— START OF DATA EXTRACT —
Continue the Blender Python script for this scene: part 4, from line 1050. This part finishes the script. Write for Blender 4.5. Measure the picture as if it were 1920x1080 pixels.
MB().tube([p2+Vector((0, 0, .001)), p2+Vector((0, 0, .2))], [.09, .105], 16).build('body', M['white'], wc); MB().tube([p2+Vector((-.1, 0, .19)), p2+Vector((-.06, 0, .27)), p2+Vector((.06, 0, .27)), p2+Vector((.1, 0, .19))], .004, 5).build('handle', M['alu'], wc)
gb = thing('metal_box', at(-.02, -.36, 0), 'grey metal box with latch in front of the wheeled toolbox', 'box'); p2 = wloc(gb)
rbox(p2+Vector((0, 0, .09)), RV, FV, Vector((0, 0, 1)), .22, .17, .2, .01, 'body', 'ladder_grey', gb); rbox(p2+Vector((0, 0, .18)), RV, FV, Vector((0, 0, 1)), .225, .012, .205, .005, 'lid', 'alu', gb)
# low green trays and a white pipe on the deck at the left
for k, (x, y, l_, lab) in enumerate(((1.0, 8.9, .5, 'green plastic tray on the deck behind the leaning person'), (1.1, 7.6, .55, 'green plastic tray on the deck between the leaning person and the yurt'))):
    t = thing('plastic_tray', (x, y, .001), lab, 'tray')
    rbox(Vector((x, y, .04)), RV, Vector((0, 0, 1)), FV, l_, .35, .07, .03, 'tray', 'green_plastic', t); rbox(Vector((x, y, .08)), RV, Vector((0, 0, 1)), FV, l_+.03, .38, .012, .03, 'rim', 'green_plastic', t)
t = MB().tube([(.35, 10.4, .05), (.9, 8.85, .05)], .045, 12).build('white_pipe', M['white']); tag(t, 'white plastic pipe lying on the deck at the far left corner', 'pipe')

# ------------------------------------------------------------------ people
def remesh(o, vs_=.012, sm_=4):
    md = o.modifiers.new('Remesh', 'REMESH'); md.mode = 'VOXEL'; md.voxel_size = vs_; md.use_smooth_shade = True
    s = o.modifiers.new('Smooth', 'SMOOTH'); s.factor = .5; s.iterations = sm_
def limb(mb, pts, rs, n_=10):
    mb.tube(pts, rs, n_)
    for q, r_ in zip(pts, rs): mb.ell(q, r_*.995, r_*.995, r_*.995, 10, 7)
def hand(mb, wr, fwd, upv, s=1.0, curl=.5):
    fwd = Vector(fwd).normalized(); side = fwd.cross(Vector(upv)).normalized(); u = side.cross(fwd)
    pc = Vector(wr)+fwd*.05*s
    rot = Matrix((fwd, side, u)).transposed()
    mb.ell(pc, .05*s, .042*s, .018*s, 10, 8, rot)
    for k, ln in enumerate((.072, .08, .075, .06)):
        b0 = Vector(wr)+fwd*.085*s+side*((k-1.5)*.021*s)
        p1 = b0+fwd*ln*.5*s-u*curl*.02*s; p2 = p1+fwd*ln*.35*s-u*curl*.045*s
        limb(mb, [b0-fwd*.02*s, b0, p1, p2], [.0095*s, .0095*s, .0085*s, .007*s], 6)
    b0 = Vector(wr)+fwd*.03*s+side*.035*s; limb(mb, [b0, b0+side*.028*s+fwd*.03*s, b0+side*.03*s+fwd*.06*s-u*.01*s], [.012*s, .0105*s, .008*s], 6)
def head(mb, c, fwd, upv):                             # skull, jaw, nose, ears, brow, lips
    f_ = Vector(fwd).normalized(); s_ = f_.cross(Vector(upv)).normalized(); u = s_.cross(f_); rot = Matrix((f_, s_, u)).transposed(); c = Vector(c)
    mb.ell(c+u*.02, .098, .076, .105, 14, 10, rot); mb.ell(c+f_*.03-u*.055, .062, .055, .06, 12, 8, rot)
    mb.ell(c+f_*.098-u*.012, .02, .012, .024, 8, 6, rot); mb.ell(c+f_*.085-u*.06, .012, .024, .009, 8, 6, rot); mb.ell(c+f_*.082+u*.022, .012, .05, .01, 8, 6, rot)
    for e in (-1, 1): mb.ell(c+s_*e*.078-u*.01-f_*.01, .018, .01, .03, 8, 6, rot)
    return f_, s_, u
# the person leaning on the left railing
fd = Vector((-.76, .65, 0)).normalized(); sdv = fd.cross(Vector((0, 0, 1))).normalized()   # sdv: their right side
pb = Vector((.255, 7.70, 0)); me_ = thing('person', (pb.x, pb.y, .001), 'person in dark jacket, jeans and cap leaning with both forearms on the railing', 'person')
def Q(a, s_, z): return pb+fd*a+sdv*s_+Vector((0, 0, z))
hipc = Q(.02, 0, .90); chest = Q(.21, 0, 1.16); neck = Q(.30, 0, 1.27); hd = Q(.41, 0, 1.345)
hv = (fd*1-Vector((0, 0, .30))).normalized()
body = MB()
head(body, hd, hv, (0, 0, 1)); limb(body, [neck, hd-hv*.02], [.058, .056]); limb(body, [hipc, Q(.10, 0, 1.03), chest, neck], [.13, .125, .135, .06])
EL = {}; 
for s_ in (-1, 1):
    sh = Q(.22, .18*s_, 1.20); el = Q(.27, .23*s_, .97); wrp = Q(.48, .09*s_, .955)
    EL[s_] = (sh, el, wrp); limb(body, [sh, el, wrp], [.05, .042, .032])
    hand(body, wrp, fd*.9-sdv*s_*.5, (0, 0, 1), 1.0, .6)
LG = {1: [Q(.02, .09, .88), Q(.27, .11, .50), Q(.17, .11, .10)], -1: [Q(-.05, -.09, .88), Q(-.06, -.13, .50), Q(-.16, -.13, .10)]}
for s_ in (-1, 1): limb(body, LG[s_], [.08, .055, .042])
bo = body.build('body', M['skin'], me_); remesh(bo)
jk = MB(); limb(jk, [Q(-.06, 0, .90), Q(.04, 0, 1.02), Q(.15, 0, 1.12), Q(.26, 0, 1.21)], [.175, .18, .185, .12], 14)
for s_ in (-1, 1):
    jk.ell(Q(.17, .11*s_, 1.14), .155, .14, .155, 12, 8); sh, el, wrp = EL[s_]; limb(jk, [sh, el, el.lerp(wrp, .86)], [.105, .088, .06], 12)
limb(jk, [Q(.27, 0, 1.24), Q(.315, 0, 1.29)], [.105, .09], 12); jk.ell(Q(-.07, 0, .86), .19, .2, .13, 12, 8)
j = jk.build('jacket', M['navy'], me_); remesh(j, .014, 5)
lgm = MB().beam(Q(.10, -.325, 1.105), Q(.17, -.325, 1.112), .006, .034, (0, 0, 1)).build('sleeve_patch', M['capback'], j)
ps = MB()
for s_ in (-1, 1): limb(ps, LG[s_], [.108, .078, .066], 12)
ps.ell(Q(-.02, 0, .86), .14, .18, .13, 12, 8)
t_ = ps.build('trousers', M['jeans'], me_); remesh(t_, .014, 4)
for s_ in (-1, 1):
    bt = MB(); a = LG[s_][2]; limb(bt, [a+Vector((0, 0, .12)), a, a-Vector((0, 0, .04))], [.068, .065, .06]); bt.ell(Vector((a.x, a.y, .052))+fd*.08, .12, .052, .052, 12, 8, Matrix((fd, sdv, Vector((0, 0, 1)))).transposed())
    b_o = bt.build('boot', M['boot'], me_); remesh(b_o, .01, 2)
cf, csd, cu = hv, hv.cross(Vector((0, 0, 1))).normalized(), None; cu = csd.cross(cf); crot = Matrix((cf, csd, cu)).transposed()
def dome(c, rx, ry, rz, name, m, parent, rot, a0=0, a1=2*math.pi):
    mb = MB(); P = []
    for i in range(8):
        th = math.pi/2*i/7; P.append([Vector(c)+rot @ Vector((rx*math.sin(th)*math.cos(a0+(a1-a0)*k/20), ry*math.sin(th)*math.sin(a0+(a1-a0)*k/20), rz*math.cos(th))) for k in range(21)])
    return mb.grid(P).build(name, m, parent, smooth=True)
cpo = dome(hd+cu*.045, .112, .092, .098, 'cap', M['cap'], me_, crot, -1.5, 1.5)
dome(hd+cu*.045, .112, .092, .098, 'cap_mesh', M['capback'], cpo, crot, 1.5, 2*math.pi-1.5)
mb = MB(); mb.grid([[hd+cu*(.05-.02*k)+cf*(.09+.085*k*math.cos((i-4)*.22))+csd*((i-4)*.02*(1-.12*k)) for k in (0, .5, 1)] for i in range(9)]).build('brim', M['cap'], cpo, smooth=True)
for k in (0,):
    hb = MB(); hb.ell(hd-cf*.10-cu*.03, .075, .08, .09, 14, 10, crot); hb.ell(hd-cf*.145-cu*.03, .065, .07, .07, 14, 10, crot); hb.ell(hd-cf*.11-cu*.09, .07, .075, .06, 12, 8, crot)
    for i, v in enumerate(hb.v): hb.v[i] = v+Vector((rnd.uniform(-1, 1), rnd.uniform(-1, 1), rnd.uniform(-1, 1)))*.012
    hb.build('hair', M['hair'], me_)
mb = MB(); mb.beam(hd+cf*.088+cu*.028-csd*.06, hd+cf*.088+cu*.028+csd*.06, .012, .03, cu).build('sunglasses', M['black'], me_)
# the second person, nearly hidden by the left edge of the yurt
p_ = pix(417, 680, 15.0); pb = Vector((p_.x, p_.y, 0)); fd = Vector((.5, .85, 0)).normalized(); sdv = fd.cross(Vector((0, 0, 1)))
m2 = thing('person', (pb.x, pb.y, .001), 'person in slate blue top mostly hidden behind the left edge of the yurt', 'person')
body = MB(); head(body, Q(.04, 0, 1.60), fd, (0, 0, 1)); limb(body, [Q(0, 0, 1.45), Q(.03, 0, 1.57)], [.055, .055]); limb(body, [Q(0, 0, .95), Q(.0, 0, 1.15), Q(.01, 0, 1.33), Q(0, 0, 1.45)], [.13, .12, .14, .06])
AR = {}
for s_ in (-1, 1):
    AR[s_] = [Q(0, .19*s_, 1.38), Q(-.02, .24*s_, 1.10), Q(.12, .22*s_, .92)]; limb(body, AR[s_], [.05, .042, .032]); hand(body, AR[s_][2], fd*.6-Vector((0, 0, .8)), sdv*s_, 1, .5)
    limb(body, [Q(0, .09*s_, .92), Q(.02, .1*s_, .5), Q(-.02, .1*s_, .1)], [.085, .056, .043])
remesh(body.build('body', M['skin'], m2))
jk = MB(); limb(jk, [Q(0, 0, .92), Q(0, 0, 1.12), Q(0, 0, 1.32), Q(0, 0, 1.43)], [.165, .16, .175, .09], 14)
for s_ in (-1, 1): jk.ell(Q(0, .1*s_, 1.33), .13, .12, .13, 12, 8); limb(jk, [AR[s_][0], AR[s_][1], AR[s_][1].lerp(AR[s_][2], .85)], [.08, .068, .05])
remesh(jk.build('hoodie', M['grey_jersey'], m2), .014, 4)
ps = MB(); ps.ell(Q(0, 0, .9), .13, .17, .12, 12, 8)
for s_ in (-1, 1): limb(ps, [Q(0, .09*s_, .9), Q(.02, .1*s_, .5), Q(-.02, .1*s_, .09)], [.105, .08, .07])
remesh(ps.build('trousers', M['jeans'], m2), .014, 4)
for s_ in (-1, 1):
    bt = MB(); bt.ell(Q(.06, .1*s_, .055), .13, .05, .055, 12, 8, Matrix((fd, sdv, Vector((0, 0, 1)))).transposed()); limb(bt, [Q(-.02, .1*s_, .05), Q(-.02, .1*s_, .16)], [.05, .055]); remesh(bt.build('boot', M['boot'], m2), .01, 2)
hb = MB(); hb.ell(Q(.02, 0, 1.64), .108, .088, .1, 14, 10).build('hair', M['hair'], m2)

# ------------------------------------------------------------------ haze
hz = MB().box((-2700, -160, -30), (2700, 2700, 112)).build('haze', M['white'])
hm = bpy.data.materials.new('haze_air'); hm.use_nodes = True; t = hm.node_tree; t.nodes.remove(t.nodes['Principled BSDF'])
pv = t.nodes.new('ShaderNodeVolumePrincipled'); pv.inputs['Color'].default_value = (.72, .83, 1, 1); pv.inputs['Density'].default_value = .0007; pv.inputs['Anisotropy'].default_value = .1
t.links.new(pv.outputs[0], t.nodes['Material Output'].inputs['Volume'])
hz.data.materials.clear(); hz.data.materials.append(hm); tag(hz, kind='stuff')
— END OF DATA EXTRACT —
**WHAT IS NEEDED:**
Exactly as they appear, please write out the lines from the opening of the listing above down to the line containing "left corner', 'pipe')", with both end lines included.

**EXPECTED ANSWER:**
Continue the Blender Python script for this scene: part 4, from line 1050. This part finishes the script. Write for Blender 4.5. Measure the picture as if it were 1920x1080 pixels.
MB().tube([p2+Vector((0, 0, .001)), p2+Vector((0, 0, .2))], [.09, .105], 16).build('body', M['white'], wc); MB().tube([p2+Vector((-.1, 0, .19)), p2+Vector((-.06, 0, .27)), p2+Vector((.06, 0, .27)), p2+Vector((.1, 0, .19))], .004, 5).build('handle', M['alu'], wc)
gb = thing('metal_box', at(-.02, -.36, 0), 'grey metal box with latch in front of the wheeled toolbox', 'box'); p2 = wloc(gb)
rbox(p2+Vector((0, 0, .09)), RV, FV, Vector((0, 0, 1)), .22, .17, .2, .01, 'body', 'ladder_grey', gb); rbox(p2+Vector((0, 0, .18)), RV, FV, Vector((0, 0, 1)), .225, .012, .205, .005, 'lid', 'alu', gb)
# low green trays and a white pipe on the deck at the left
for k, (x, y, l_, lab) in enumerate(((1.0, 8.9, .5, 'green plastic tray on the deck behind the leaning person'), (1.1, 7.6, .55, 'green plastic tray on the deck between the leaning person and the yurt'))):
    t = thing('plastic_tray', (x, y, .001), lab, 'tray')
    rbox(Vector((x, y, .04)), RV, Vector((0, 0, 1)), FV, l_, .35, .07, .03, 'tray', 'green_plastic', t); rbox(Vector((x, y, .08)), RV, Vector((0, 0, 1)), FV, l_+.03, .38, .012, .03, 'rim', 'green_plastic', t)
t = MB().tube([(.35, 10.4, .05), (.9, 8.85, .05)], .045, 12).build('white_pipe', M['white']); tag(t, 'white plastic pipe lying on the deck at the far left corner', 'pipe')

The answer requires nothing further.